Exactly the lines from the one containing "Build this scene" through the one containing "S.camera = cam" are to be returned, please, without any pictures.

Start of Data for the task

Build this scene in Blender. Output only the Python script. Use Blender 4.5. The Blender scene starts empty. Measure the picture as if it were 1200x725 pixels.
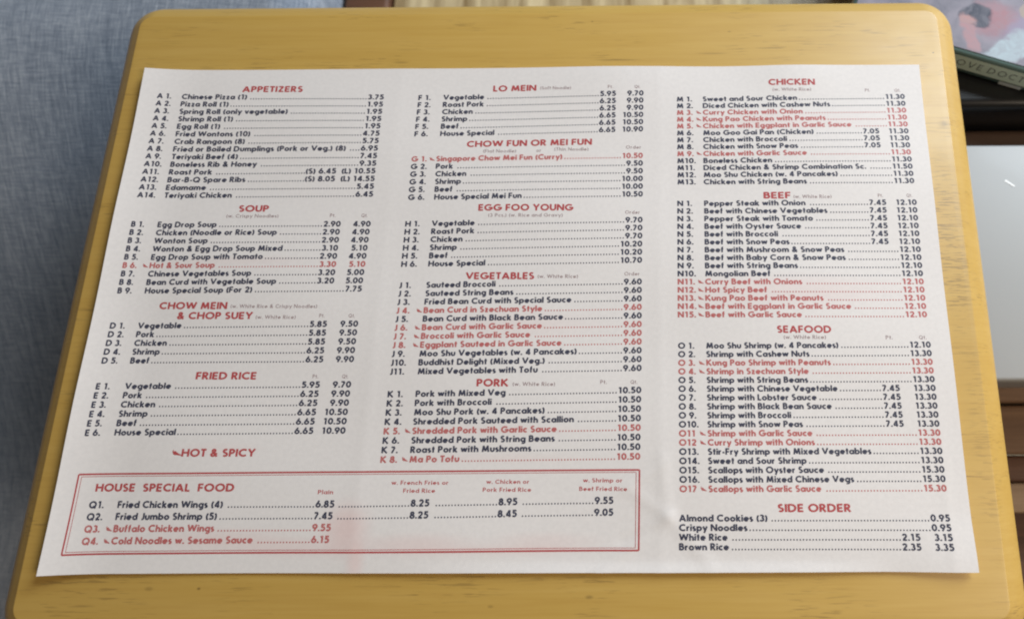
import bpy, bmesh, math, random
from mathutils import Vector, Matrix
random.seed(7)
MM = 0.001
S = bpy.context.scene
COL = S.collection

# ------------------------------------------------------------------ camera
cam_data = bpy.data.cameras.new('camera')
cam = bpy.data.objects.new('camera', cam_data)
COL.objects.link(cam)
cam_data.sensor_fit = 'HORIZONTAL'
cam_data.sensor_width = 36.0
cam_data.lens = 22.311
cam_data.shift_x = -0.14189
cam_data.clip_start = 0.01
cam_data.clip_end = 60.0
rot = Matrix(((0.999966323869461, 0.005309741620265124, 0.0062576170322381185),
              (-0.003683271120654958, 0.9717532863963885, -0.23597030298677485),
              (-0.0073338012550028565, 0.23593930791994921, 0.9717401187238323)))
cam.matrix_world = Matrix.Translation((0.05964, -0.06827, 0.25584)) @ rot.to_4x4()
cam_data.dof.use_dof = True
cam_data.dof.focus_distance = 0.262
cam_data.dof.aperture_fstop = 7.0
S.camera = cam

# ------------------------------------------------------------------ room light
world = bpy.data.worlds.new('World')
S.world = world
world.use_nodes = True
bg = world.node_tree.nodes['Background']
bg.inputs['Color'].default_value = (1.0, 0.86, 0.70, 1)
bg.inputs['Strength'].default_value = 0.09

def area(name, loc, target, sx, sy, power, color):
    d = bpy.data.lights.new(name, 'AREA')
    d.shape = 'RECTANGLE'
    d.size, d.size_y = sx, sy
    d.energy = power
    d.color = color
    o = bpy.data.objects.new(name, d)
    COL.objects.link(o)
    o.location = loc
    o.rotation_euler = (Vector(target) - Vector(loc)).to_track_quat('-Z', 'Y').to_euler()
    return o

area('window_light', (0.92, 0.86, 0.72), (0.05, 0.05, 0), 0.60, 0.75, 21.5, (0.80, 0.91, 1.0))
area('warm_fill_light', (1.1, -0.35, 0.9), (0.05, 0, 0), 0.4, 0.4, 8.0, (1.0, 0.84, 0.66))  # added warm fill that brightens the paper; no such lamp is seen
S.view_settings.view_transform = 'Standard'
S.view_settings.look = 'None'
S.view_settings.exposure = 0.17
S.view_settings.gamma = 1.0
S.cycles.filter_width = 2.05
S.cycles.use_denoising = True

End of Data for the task
Start of Data for the task

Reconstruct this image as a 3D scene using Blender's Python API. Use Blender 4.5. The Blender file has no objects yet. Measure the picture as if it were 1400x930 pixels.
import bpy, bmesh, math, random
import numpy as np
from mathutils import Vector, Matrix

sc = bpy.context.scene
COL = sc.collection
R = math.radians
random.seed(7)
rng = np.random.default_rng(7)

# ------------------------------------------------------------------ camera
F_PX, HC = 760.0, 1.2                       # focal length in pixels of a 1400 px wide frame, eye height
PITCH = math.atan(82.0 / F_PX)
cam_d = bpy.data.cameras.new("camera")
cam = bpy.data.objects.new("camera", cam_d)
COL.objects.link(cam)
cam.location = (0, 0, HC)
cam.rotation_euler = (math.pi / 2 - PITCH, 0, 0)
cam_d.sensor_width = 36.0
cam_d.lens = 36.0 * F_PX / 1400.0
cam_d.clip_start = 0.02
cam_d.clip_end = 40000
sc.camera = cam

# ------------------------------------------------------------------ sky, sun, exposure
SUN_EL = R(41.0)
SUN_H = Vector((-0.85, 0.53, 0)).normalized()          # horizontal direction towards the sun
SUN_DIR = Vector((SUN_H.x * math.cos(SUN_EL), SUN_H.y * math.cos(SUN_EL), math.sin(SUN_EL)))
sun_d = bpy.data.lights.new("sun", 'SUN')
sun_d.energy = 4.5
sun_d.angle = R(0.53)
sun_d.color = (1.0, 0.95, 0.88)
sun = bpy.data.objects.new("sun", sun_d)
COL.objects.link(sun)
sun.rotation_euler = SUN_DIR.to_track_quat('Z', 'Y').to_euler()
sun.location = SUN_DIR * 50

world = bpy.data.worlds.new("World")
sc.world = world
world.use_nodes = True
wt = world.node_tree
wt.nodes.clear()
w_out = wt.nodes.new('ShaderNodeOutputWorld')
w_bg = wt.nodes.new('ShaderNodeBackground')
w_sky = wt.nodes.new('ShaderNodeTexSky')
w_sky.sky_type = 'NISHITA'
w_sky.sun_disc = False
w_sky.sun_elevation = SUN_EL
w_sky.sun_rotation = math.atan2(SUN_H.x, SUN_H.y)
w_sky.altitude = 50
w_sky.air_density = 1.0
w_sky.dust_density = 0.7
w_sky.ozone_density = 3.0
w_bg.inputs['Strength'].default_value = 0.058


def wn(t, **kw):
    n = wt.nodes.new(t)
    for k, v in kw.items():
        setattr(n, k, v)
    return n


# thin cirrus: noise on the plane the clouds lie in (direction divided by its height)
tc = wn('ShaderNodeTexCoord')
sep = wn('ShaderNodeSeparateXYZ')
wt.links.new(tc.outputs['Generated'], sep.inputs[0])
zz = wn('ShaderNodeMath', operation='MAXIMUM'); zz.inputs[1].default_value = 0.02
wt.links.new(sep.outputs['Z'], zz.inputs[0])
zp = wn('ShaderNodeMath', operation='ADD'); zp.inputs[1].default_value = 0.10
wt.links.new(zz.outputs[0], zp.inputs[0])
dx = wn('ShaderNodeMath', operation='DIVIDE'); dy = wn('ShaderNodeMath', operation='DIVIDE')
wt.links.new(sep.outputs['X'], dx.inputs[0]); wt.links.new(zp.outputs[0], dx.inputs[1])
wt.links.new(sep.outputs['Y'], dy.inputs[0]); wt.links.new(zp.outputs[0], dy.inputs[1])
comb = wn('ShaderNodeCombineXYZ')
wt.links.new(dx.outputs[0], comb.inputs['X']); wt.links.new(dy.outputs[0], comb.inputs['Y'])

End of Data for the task

Answer to the problem →
Build this scene in Blender. Output only the Python script. Use Blender 4.5. The Blender scene starts empty. Measure the picture as if it were 1200x725 pixels.
import bpy, bmesh, math, random
from mathutils import Vector, Matrix
random.seed(7)
MM = 0.001
S = bpy.context.scene
COL = S.collection

# ------------------------------------------------------------------ camera
cam_data = bpy.data.cameras.new('camera')
cam = bpy.data.objects.new('camera', cam_data)
COL.objects.link(cam)
cam_data.sensor_fit = 'HORIZONTAL'
cam_data.sensor_width = 36.0
cam_data.lens = 22.311
cam_data.shift_x = -0.14189
cam_data.clip_start = 0.01
cam_data.clip_end = 60.0
rot = Matrix(((0.999966323869461, 0.005309741620265124, 0.0062576170322381185),
              (-0.003683271120654958, 0.9717532863963885, -0.23597030298677485),
              (-0.0073338012550028565, 0.23593930791994921, 0.9717401187238323)))
cam.matrix_world = Matrix.Translation((0.05964, -0.06827, 0.25584)) @ rot.to_4x4()
cam_data.dof.use_dof = True
cam_data.dof.focus_distance = 0.262
cam_data.dof.aperture_fstop = 7.0
S.camera = cam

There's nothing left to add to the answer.